(The following post (especially the second part) is quite a bold for a newcomer and outsider like me, so please bear with me. It has to be said… It is in no way offensive)

Although I am not a true part of the animation blog community it seems to me that there is quite some controversy going on. This seems especially true regarding the question “screenwriting or storyboarding?” as you can read here, here and here.

This is indeed some interesting stuff going on in this community but I believe that it not only misses the important part but also help to hide one even some more important points that seem to be forgotten.

Scriptwriting or Storyboarding?

One thing is for sure: the cartoon in its classic form is a hell of a visual medium. There are exaggerations everywhere as well as funny poses, weird expressions and even more.

But in the end, I believe that all that doesn’t matter. Why? Because in the end everything that is a movie/film/series is visual. The only difference is the way it is presented.

I can understand why many animators say that a cartoon or animation in general should be created mainly on a storyboard as animation is indeed a very visual style of film. There is really almost no way someone can truly and faithfully describe all those stretches and other crazy visual stuff going on. But does this matter?

For me visual gags are not the main element of a good cartoon. Indeed some might argue otherwise but for me it is only the added bonus. For me, the most important thing for an animation is the story. Not the funny things we see, but the underlying story that weaves everything together and gives us more than gags alone.

In this regard I consider storyboarding the second step after the script has been written. Why? Because in the scriptwriting stage you have nothing with which you can compensate the lack of a good story. On a storyboard you can have thousands of extremely funny drawings, on paper you have nothing else than words to bring something to life. If you are successful with that everything else will only make something great even better.
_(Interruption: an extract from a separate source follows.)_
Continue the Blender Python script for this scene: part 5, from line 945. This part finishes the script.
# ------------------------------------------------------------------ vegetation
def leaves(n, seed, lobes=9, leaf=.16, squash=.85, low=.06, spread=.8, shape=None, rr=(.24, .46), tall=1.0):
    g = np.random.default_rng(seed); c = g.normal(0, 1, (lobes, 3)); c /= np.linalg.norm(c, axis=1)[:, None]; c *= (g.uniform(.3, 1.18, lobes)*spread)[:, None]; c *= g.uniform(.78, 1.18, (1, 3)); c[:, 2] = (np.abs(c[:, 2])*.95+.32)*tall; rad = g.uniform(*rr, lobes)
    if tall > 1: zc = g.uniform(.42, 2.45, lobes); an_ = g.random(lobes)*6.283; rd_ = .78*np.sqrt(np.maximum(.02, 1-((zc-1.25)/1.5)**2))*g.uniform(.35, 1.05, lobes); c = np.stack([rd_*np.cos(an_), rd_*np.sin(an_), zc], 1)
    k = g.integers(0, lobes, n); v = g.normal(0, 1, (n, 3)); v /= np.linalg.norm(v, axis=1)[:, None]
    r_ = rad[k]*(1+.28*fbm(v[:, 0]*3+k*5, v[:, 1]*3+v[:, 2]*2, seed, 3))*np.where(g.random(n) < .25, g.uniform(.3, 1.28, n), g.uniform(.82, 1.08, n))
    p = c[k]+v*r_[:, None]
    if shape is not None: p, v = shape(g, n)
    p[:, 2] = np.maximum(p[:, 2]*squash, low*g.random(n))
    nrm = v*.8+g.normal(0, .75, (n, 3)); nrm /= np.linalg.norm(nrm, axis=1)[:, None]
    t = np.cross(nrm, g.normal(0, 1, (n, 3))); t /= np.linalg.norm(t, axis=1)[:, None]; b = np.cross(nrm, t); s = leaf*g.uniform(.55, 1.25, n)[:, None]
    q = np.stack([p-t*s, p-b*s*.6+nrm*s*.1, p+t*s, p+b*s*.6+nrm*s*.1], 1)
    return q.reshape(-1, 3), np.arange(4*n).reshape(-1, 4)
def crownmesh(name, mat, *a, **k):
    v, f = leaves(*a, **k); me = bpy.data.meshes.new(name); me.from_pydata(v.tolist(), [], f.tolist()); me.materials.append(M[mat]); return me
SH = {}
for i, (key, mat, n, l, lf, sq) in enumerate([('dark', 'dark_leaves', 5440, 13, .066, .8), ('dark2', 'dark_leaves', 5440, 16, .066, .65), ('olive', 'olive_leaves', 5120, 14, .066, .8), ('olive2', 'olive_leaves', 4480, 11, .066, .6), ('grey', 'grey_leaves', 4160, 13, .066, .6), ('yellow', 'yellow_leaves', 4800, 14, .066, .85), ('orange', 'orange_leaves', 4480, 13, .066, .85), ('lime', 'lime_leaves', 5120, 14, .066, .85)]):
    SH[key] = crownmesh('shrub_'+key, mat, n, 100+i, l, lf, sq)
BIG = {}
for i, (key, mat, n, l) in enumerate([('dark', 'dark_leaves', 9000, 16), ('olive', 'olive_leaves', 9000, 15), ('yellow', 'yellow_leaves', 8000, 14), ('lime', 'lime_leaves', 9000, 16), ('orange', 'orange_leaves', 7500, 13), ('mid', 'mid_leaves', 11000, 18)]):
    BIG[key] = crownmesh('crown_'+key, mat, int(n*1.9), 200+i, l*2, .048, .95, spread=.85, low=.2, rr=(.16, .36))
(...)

Hence everything visual will be a wonderful added bonus.

But I also get the slight impression (correct me if I am wrong) that the discussion is going into a completely wrong direction.

What’s missing in western animation today…

In the last four to six weeks I have read some big number of posts regarding cartoons and animation. One thing that I noted besides the fact that most posts are a great read is the fact that almost everybody seems to be living in the past.
All those analyses of animation, color and composition, and all the discussions going on indicate that almost a whole industry is living in the golden age of animation. Or at least wants to be. When the stories were minimalistic and the animation wonderful.

Please don’t get me wrong when I say this but please get over it already. We don’t live in the early or middle 20th century anymore; we are living in the 21st century. Of course the animation principles still apply as well as composition and everything else. But do you think you can be innovative when you analyze everything that’s between 40 to 60 years old? Don’t you think it is time to move on and look around at things that are being made today? Don’t you think it is time again to be innovative?

I know you are a truly creative bunch of people. So please give me something that is not only good but also modern. Find new stories. Find new principles and ideas. Get the guts to be experimental.

I have stated it in the past and state it again. In comparison to Japanese animation and their ideas of story and animation most western animation looks bland and boring. And it is a shame because western animation could be top notch if it wants to be (perhaps this already happened and I simply missed it?).

If you want to know what I am talking about go to Youtube and watch the beginning of FLCL (Fooly Cooly), a Japanese series consisting of six episodes (note: the beginning is truly only the beginning, it gets crazier). When I first watched this thing it blew my head off. It was an eye opener for me. Crazy yet consistent and layered story, wonderful characters, great and serious moments, kinetic action, new kinds of visual jokes. It was almost as if someone opened the door and showed me a world of truly innovative animation that for me even surpassed every live action comedy.

This is the kind of modern animation you should strive for. Take the past and remodel it to something new. Find new audiences, find new demographics. Don’t strive for kids only.

In other words: please get you act together and be modern, deep, older, fresh, freaky, crazy and the more. You can do it. I know it. And I am the first one to watch it.